• _Goal_:
Leave out the pictures and set down exactly the lines from the start of the listing through the one with "chain('c', 'chain holding", both included.

• _Information shown_:
++++
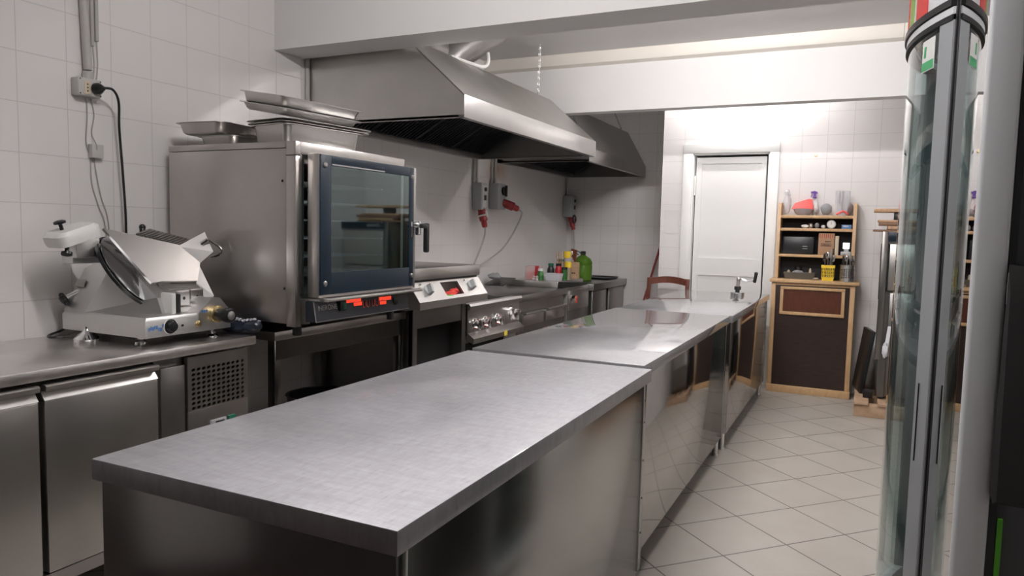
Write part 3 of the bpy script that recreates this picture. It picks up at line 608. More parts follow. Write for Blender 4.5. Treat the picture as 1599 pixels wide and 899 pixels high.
chain('c', 'chain holding the far hood from the ceiling', (-2.42, 7.0, ZC), (-2.41, 7.60, 2.457))

# ------------------------------------------------------------------ cooking line
# griddle with raised lid
t = thing('griddle', 'steel griddle with sloping control panel and raised flat lid next to the oven', 'griddle', (-2.6, 3.8, 0))
GY0, GY1 = 3.385, 4.19
GB = 3.56
b = MB().box(XL+.03, -2.36, GB, GB+.03, .05, .868).box(XL+.03, -2.36, GY1-.03, GY1, .05, .868).box(XL+.03, XL+.06, GB+.03, GY1-.03, .05, .868).box(-2.40, -2.36, GB+.03, GY1-.03, .74, .868).box(XL+.05, -2.38, GB+.03, GY1-.03, .06, .10)
b.box(-2.385, -2.355, GB, GB+.045, .05, .868).box(-2.385, -2.355, GY1-.05, GY1, .05, .868).make('griddle_base', 'steel_dark', t)
MB().box(XL+.03, -2.30, GY0+.01, GY1-.005, .87, 1.02).make('griddle_body', 'steel_dark', t)
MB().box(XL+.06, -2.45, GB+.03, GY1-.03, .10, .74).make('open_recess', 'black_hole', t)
# sloped panel with an opening
def px(z): return -2.195-(z-.925)*(.075/.105)
oy0, oy1 = 3.70, 3.905
b = MB()
for y0, y1, z0, z1 in ((GY0, oy0, .925, 1.03), (oy1, GY1, .925, 1.03), (oy0, oy1, .925, .942), (oy0, oy1, 1.018, 1.03)):
    b.prism([(px(z0), z0), (px(z1), z1), (px(z1)-.012, z1-.006), (px(z0)-.012, z0-.006)], 'y', y0, y1)
b.prism([(-2.195, .925), (-2.193, .925), (-2.193, .882), (-2.21, .882), (-2.21, .925)], 'y', GY0, GY1)
b.prism([(-2.30, .88), (-2.207, .882), (-2.207, .925), (-2.285, 1.02), (-2.30, 1.02)], 'y', GY0, GY0+.004).prism([(-2.30, .88), (-2.207, .882), (-2.207, .925), (-2.285, 1.02), (-2.30, 1.02)], 'y', GY1-.004, GY1)
b.make('control_panel', 'steel_bright', t)
MB().box(-2.30, -2.21, oy0-.01, oy1+.01, .89, .925).make('slot_floor', 'black_matt', t)
for y in (3.535, 4.04):
    z = .983; ax = Vector((.105, 0, .075)).normalized(); c = Vector((px(z), y, z))
    k = MB().lathe_ax([(.032, 0), (.032, .004), (.024, .006)], c, ax, 20).make('knob', 'grey_plastic', t)
    u = Vector((0, .35, 1)); u = (u-ax*u.dot(ax)).normalized(); v = ax.cross(u)
    q = lambda a, e: tuple(c+ax*e+u*a[0]+v*a[1]); lp = [(-.03, -.011), (-.03, .011), (.03, .011), (.03, -.011)]
    MB().loft([[q(a, .005) for a in lp], [q((a[0]*.95, a[1]*.8), .034) for a in lp]]).make('knob_grip', 'grey_plastic', k)
    MB().lathe_ax([(.006, 0), (.006, .003)], c+Vector((-.02, -.055, .035)), ax, 10).make('pilot_light', 'black', t)
MB().box(XL+.08, -2.255, GY0+.0, GY1-.0, 1.043, 1.11, .004).make('lid', 'steel_bright', t)
MB().box(XL+.09, -2.275, GY0+.005, GY1-.005, 1.02, 1.043).make('lid_gap_shade', 'black', t)  # black filler: shade of the gap below the lid, put in as colour
b = MB(); random.seed(5)
b.ball((-2.245, 3.80, .945), (.03, .06, .02), 12, 7, .2); b.ball((-2.25, 3.85, .955), (.028, .035, .022), 10, 6, .25)
one('red_cloth', b, 'red_cloth', 'red cloth stuffed in the slot of the griddle panel', 'cloth')
one('sponge', MB().box(-2.235, -2.205, 3.715, 3.775, .926, .943, .003), 'green_sponge', 'green sponge in the slot of the griddle panel', 'sponge')

# gas range
t = thing('gas_range', 'gas range with four chrome knobs and a protruding front rail', 'range', (-2.7, 4.62, 0))
RY0, RY1 = 4.20, 5.045
b = MB().box(XL+.03, XF+.02, RY0, RY1-.03, .12, .80).make('range_body', 'steel_dark', t)
MB().box(XL+.03, -2.40, RY0, RY1-.02, .795, .815).box(XL+.03, XL+.06, RY0, RY1-.02, .80, .95).box(XL+.06, -2.75, RY0, RY0+.02, .81, .93).make('cooking_top', 'steel_dark', t)
MB().box(-2.86, -2.45, RY0+.06, RY1-.09, .815, .832, .004).make('hot_plate', 'black_matt', t)
MB().prism([(-2.42, .80), (-2.33, .80), (-2.325, .825), (-2.335, .842), (-2.42, .835)], 'y', RY0, RY1-.03).make('front_rail', 'steel_bright', t)
MB().box(-2.36, -2.345, RY0, RY1-.045, .63, .80).prism([(-2.36, .60), (-2.30, .575), (-2.295, .61), (-2.345, .645), (-2.36, .645)], 'y', RY0, RY1-.045).make('knob_panel', 'steel_warm', t)
for k, y in enumerate((4.30, 4.45, 4.635)):
    c = (-2.345, y, .695)
    kb = MB().lathe_ax([(.043, 0), (.043, .006), (.030, .010), (.026, .032), (.018, .036)], c, (1, 0, 0), 18).make('knob', 'chrome', t)
    MB().box(-2.345+.03, -2.345+.052, y-.008, y+.008, .695-.034, .695+.034, .003).make('knob_grip', 'chrome', kb)
    MB().tube([(-2.333, y+.027, .675), (-2.333, y+.034, .70), (-2.333, y+.022, .722)], .008, 6, 2).tube([(-2.333, y-.02, .672), (-2.333, y+.005, .665)], .007, 6).make('knob_marking', 'red_mark', kb)
kb = MB().lathe_ax([(.05, 0), (.05, .008), (.042, .012), (.040, .045), (.03, .052)], (-2.345, 4.86, .715), (1, 0, 0), 8).make('oven_knob', 'chrome', t)
MB().box(-2.293, -2.275, 4.852, 4.868, .675, .755, .003).make('knob_grip', 'chrome', kb)
MB().box(-2.294, -2.292, 4.65, 4.70, .578, .614).make('yellow_tag', 'yellow_tag', t)
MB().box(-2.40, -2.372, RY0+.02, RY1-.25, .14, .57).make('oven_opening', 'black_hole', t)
MB().box(-2.40, -2.365, RY1-.24, RY1-.05, .14, .575, .003).make('lower_panel', 'steel_warm', t)

# neutral unit with two drawers
t = thing('neutral_unit', 'steel worktop unit with two drawer fronts next to the gas range', 'worktop unit', (-2.7, 5.6, 0))
NY0, NY1 = 5.075, 6.0
MB().box(XL+.03, -2.385, NY0, NY1+.12, .775, .83, .004).make('worktop', 'steel_dark', t)
MB().box(XL+.03, -2.42, NY0+.01, NY1+.11, .10, .775).box(-2.42, -2.395, NY0, NY0+.05, .05, .775).make('unit_body', 'steel_dark', t)
for y0, y1 in ((5.20, 5.60), (5.655, 6.08)):
    d = MB().box(-2.42, -2.392, y0, y1, .575, .672, .004).make('drawer', 'steel_warm', t)
    MB().prism([(-2.41, .668), (-2.385, .664), (-2.37, .676), (-2.372, .684), (-2.41, .684)], 'y', y0, y1).make('handle', 'steel_door', d)
# burner unit with a knob and tray top
t = thing('burner_unit', 'narrow burner unit with one chrome knob between drawer unit and end cabinet', 'burner', (-2.7, 6.4, 0))
MB().box(XL+.03, -2.39, 6.122, 6.69, .10, .83, .004).make('burner_body', 'steel_dark', t)
MB().box(-2.39, -2.378, 6.14, 6.66, .62, .80, .003).make('knob_plate', 'steel_warm', t)
kb = MB().lathe_ax([(.045, 0), (.045, .006), (.036, .01), (.032, .04), (.02, .045)], (-2.378, 6.20, .722), (1, 0, 0), 9).make('knob', 'chrome', t)
MB().box(-2.338, -2.32, 6.192, 6.208, .69, .755, .003).make('knob_grip', 'red_mark', kb)
b = MB().box(-2.95, -2.44, 6.0, 6.66, .832, .888, .004); one('steel_tray', b, 'steel_bright', 'raised steel tray crowded with jars and bottles', 'tray')
b = MB().prism([(6.0, .832), (6.66, .832), (6.66, .85), (6.02, .884)], 'x', -2.438, -2.395); one('drip_ledge', b, 'black', 'black sloping ledge along the front of the crowded tray', 'ledge')
# end cabinet
t = thing('end_cabinet', 'dark steel cabinet with two doors in the far corner', 'cabinet', (-2.7, 7.2, 0))
MB().box(XL+.02, -2.34, 6.695, 7.79, .765, .832, .004).make('cabinet_top', 'steel_dark', t)
MB().box(XL+.02, -2.39, 6.70, 7.78, .05, .765).make('cabinet_body', 'black_matt', t)
MB().box(-2.39, -2.365, 6.74, 7.16, .10, .755, .004).make('door', 'steel_dark', t)
MB().box(-2.39, -2.365, 7.25, 7.77, .10, .755, .004).make('door', 'steel_dark', t)
b = MB().pan(-2.75, -2.42, 7.38, 7.75, .833, .853, fl=.012, d=.004)
one('black_baking_tray', b, 'black', 'flat black baking tray beside the green bottle', 'tray')

# things on the crowded tray (top at .888)
TZ = .889
t = thing('green_bottle', 'large green plastic bottle with black cap on the end cabinet', 'bottle', (-2.61, 7.1, .833))
MB().lathe([(.085, .833), (.097, .845), (.099, .99), (.096, .995), (.099, 1.0), (.098, 1.025), (.08, 1.06), (.045, 1.085), (.026, 1.095), (.024, 1.105)], -2.61, 7.1, 28).make('bottle_body', 'green_liquid', t)
MB().lathe([(.028, 1.10), (.028, 1.135), (.020, 1.138)], -2.61, 7.1).make('cap', 'black', t)
MB().tube([(-2.63, 7.1, 1.11), (-2.67, 7.1, 1.135), (-2.69, 7.1, 1.115), (-2.66, 7.1, 1.10)], .006, 6, 3).make('carry_ring', 'cap_green', t)
t = thing('plastic_box', 'clear box with red contents on the far line', 'box', (-2.74, 6.17, TZ))
MB().box(-2.82, -2.68, 6.12, 6.23, TZ, TZ+.125, .006).make('box_shell', 'clear_box', t)
MB().box(-2.80, -2.70, 6.13, 6.22, TZ+.004, TZ+.07, .012).make('contents', 'coral', t)
MB().box(-2.715, -2.676, 6.115, 6.12, TZ+.02, TZ+.125).make('label', 'red_item', t)
def jar(name, label, x, y, r, h, mat, capmat, z=TZ, cr=.7, ch=.02, group=None, cat='jar'):
    t = thing(name, label, cat, (x, y, z), group)
    MB().lathe([(r*.9, z), (r, z+.006), (r, z+h*.72), (r*cr, z+h*.9), (r*cr, z+h)], x, y, 18).make('jar_body', mat, t)
    MB().lathe([(r*cr+.003, z+h-.002), (r*cr+.003, z+h+ch), (r*.4, z+h+ch+.002)], x, y, 16).make('cap', capmat, t)
jar('jar', 'short green jar with white cap in front of the red box', -2.645, 6.085, .03, .085, 'jar_green', 'white_plastic')
jar('jar', 'dark sauce bottle beside the red bottle on the crowded tray', -2.60, 6.22, .034, .13, 'black', 'cap_green', cat='bottle')
jar('jar', 'red sauce bottle with black cap on the crowded tray', -2.53, 6.24, .034, .13, 'red_item', 'black', cat='bottle')
jar('jar', 'tall jar with dark green lid behind the sauce bottles', -2.585, 6.42, .032, .165, 'plastic_tan', 'cap_green', cr=.9)
jar('jar', 'tan canister with a thick yellow lid standing behind the plastic tub', -2.475, 6.33, .033, .115, 'plastic_tan', 'yellow', cr=.95, ch=.05)
jar('jar', 'pale bottle with tall yellow cap by the knife block', -2.535, 6.46, .034, .20, 'sheer_grey', 'yellow', cr=.95, ch=.06, cat='bottle')
jar('jar', 'small black topped spice jar by the plastic tub', -2.465, 6.225, .026, .10, 'jar_green', 'black', cr=.9)
t = thing('plastic_tub', 'low clear plastic tub on the crowded tray', 'tub', (-2.48, 6.11, TZ))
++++
• _Correct answer_:
Write part 3 of the bpy script that recreates this picture. It picks up at line 608. More parts follow. Write for Blender 4.5. Treat the picture as 1599 pixels wide and 899 pixels high.
chain('c', 'chain holding the far hood from the ceiling', (-2.42, 7.0, ZC), (-2.41, 7.60, 2.457))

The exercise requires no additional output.